We hope to engage science fiction readers who are interested in understanding how science fiction grew from an obscure literary niche into a pervasive cultural phenomenon. FFE unpacks the relationship between science fiction fandom and comic books through the stories of early fans who were involved in both worlds. Julius Schwartz, long-time editor at DC Comics, and Jerry Siegel and Joe Shuster, creators of Superman, were among the first fans of science fiction and went on to help establish and define the comic book industry.”

The Visual History of Science Fiction Fandom

Vol. 1 The 1930s

This publication is their initial effort. It’s an astounding documentation of the early days of sci-fi fandom. It’s filled with great stories, illustrations and fan created art. In fact, there are over 500 illustrations included.

The origins of this volume are fascinating. Ritter and his team realized that they may have the most 1930s and ’40s fan-made science fiction material. And the question became, “What do you do with it?”

Having read The Immortal Storm, a classic analysis of science fiction written by Sam Moskowitz in the early ’70s, Ritter thought, “Could we tell the story of early fandom using the material that the fans themselves produced?”  And it was all the more enticing as “so many of the fans, Julie Schwarz, Mort Weisinger, etc. became professionals creating work we all loved.”

In today’s documentary-obsessed culture, one can’t help but agree that this is better served as a book rather than as a documentary. The inclusion of so many lost treasures that readers can linger over and refer back to creates an immersive experience.

The First (!) Cosplay

Ritter is a masterful storyteller, and there are a lot of stories from the early days. He told me that tale of the first (!) cosplay.  It was in 1939 when Forrest J. Ackerman and his wife dressed as a character from H.G.Wells’ Things to Come at New York’s First World Science Convention.  Soon, Masquerades  (the prototype for today’s cosplay events) would become a standard event at cons.  Cosplay hasn’t slowed down since.

The Earliest Bradbury

The newest book, The Earliest Bradbury, is a unique exploration of Ray Bradbury’s earliest writings as a science fiction fan, presented in a rich and compelling visual style, and it sports a striking cover by one of my favorite artists, Mark Wheatley. He’s also supplied the art for the narrative sections.

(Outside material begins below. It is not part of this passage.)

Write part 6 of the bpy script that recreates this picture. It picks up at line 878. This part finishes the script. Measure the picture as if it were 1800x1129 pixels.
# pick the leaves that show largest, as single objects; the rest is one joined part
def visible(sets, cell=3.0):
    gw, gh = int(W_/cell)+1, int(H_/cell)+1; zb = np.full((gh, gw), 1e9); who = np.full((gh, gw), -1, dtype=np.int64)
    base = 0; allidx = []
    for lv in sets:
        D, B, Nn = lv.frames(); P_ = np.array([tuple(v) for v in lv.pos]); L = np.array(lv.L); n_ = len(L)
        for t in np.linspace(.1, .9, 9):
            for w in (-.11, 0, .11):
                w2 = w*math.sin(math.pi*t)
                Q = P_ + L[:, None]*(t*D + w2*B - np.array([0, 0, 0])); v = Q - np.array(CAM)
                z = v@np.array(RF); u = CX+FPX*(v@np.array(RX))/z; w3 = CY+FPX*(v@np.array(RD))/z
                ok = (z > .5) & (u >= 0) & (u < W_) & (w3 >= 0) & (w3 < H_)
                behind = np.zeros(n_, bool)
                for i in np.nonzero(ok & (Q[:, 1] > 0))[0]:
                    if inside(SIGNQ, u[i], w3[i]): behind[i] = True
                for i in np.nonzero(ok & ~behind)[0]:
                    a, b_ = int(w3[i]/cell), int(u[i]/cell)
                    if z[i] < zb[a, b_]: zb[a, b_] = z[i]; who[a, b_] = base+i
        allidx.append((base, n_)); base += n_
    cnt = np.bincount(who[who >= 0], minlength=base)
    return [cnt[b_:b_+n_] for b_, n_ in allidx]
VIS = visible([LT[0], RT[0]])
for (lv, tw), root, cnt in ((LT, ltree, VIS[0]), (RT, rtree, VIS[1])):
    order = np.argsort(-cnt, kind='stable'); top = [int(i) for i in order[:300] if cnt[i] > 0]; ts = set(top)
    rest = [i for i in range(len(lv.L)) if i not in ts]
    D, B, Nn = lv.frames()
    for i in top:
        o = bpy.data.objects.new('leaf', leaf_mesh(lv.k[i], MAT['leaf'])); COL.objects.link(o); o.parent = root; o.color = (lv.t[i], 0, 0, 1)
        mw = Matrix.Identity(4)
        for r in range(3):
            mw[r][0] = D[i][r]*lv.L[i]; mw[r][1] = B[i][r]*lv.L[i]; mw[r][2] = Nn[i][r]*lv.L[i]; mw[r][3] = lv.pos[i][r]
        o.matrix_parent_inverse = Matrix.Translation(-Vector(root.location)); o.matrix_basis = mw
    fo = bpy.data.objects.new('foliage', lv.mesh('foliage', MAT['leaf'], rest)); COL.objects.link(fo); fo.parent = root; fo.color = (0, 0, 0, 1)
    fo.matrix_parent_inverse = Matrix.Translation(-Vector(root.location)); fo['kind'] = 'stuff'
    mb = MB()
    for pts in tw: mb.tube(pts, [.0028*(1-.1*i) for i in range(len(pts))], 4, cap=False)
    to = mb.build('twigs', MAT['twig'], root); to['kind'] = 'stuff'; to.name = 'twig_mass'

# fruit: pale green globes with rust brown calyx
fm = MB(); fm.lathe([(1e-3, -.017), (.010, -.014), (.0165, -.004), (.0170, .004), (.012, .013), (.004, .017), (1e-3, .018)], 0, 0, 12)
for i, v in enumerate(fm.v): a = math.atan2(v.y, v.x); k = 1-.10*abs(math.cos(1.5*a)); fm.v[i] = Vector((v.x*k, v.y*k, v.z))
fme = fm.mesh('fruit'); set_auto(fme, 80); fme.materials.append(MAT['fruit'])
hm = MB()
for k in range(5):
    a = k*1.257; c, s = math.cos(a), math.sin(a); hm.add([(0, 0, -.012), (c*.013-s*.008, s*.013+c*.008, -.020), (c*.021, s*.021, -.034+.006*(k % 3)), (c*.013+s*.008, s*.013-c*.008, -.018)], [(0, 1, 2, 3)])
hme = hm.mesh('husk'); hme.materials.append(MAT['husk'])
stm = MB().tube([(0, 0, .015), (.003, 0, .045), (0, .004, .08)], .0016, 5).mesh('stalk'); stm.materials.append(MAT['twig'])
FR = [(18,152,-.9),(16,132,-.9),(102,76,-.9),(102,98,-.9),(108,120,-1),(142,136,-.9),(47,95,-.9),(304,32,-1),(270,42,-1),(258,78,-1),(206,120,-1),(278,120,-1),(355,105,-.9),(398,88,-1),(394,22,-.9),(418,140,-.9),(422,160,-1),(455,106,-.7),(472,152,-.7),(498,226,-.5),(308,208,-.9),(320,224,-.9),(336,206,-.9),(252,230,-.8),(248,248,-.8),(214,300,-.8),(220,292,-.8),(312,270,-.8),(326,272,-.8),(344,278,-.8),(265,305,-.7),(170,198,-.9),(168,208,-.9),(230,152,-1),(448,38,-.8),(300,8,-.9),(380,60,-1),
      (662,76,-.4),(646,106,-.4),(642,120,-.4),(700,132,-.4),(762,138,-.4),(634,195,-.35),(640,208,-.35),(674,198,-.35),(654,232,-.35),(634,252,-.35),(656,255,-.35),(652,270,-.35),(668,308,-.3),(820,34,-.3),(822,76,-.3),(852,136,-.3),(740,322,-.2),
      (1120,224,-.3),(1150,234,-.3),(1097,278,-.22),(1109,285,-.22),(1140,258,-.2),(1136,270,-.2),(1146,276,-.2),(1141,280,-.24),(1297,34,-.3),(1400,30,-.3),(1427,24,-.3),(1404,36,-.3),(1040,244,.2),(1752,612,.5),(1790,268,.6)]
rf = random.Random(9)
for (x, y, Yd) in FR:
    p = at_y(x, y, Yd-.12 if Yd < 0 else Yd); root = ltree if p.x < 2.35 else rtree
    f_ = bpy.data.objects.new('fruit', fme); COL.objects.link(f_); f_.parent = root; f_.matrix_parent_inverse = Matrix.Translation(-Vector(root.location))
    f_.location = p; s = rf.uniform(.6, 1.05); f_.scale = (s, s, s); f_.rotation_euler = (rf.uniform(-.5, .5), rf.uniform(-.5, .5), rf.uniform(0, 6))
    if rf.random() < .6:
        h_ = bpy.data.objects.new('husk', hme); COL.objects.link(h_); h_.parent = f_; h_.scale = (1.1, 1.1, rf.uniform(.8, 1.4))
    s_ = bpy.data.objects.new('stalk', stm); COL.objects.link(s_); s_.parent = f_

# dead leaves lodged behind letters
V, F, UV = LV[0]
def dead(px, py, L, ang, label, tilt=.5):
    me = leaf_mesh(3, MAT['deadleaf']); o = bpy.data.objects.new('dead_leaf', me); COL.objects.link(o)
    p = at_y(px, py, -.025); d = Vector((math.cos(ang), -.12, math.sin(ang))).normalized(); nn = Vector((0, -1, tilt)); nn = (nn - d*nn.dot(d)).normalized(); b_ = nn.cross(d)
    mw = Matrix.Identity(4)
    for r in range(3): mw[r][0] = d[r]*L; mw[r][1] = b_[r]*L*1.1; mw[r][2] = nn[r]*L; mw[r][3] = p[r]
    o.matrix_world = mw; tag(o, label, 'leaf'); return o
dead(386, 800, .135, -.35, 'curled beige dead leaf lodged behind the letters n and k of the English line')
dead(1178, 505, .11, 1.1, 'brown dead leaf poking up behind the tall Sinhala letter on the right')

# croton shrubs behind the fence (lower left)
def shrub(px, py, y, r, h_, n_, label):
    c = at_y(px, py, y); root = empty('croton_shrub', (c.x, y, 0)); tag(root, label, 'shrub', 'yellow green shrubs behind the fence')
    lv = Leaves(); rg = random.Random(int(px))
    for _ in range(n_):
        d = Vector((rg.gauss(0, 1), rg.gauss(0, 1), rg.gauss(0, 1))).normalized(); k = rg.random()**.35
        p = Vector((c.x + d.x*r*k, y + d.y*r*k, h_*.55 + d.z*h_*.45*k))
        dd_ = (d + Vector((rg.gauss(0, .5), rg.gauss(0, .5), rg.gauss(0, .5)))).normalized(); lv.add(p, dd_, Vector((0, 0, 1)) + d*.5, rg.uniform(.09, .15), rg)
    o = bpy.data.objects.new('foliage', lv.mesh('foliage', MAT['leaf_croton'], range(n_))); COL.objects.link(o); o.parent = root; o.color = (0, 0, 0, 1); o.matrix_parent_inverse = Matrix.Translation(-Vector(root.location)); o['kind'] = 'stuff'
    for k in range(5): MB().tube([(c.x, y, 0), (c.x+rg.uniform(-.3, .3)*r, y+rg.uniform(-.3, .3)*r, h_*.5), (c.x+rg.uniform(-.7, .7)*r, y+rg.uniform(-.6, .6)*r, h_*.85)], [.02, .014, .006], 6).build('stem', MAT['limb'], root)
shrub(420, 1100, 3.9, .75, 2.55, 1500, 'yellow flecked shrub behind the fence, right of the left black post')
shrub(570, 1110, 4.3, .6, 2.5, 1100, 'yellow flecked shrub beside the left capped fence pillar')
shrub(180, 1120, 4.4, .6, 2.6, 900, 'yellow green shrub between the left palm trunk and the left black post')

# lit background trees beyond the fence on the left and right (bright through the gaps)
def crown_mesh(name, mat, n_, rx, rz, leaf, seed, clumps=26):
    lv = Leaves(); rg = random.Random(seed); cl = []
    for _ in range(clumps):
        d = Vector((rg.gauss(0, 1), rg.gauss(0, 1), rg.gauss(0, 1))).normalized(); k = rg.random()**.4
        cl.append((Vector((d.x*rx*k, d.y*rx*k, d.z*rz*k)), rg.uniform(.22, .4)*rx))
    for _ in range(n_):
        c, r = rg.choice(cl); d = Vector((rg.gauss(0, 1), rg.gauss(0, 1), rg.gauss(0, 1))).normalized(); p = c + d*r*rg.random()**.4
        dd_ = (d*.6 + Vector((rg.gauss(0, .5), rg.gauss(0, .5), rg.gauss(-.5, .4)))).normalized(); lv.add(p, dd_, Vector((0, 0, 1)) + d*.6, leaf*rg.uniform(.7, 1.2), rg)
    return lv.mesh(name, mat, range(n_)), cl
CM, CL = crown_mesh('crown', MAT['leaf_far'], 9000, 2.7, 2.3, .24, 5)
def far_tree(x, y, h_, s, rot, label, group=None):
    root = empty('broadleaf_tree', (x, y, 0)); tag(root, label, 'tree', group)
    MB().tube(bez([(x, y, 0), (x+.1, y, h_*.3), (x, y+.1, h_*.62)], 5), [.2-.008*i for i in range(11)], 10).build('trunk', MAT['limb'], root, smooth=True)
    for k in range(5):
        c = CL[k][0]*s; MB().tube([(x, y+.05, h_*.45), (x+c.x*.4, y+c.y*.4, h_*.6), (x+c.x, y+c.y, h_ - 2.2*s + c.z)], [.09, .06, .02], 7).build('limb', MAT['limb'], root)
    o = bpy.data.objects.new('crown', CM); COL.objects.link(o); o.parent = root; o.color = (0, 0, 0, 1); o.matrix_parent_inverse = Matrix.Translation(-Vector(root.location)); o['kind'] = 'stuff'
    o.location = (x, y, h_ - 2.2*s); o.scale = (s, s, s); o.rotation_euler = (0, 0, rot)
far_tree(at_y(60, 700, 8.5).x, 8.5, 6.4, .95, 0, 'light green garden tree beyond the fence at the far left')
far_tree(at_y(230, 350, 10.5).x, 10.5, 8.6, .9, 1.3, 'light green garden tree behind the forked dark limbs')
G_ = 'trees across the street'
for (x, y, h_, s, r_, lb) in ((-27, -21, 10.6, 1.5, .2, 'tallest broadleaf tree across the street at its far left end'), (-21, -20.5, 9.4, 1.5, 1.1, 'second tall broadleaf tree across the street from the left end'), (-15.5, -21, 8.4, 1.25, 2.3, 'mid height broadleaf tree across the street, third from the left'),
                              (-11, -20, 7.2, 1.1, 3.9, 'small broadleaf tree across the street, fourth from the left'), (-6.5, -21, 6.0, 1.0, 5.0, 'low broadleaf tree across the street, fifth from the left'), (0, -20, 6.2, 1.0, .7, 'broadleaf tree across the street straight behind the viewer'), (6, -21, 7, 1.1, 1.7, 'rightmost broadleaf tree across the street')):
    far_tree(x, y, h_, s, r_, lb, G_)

Following in the footsteps of iconic writers like Jules Verne and H.G. Wells, Bradbury’s stories reached beyond the mainstream of science fiction, earning him recognition with the National Medal of Arts (2004) and a Pulitzer Prize Special Citation (2007).

The astounding thing is that Bradbury started a fanboy.  But what a time to be a fan! It seems like “everyone” from that time went on to create great things in science-fiction and comics.

As the story goes, Bradbury became friendly with  Forrest J. Ackerman and the Los Angeles Science Fiction League (LASFL) in October 1937 when he was just seventeen years old.  Just a few months later, Bradbury’s first published science fiction story appeared in the January 1938 issue of Imagination!

And The Earliest Bradbury lovingly charts that part of the journey, as a young fan becomes and impressive author.   For more information check out the intro video here.


By the way, Happy Income Tax Day today. It’s so weird it’s in July, isn’t it?

*The 2020 Comic-Con Souvenir Book will debut on Wednesday, July 22 as a FREE downloadable PDF publication.